I see the blue sea isolator separator please excuse me for not knowing the exact terminogolgy. both require switched 12VDC, where are you Guys stealing this 12VDC. I know there's the main GM fuse block in engine bay, I'm assuming I'll have to crawl under van to splice into a aux. (extra circuit for add ons) tips on this would be a big help.

the stinger requires the GM igniton key turned on to work as a relay isolator to protect the start battery from draining while camping.is this why it uses more power? can a toggle on/off switch be used for this switched 12VDC instead of GM key?

doe's the other isolators also require the key on

the sure power stlye appears to be the simplest to install an use? maybe just get a better brand name isolator.

haven't done much research on on upping the alternator.not sure if I need a higher amp alternator.

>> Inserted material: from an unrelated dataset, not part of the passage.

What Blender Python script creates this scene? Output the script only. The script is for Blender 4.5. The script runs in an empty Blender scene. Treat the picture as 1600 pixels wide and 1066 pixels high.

I have read that some folks have 2 alts.which is proballey excessive for my needs.
thanks booster for advice

SteveJ are using this https://www.amazon.com/Blue-Sea-Syst...DKIKX0DER&th=1

how did you connect the switched 12VDC? thanks

Don't overthink it all, just read the install instructions for the different listed models I gave above. The are on the manufacturers website.



Isolators are full of diodes to separate the batteries. When charging from the alternator you lose appox .7v of charging voltage which is wasted power but even worse is the lower voltage doesn't charge you batteries as well.


Some isolators like you have need the ignition triggers, separators do not and none that I gave you are simple two cable connections to make them work as they don't need any other source of power except from the two batteries. If you add a remote switch there is wiring for that to run of course.


Separators like those listed don't lose voltage when connecting the batteries so charge better.



The 7610 that SteveJ has is one I also listed and have used. It is automatic and like most separators allow charging both ways so you can charge your starting battery while charging you coach on shore power. They are under $100 on Amazon so same cost as you isolator, but a much better choice in my opinion. The 7622 is a wonderful separator with the separate switch but more expensive. It is very versatile and wastes a bit less energy when in operation.


A plain power relay like you listed earlier has to have a switch added and uses a lot of power when connected.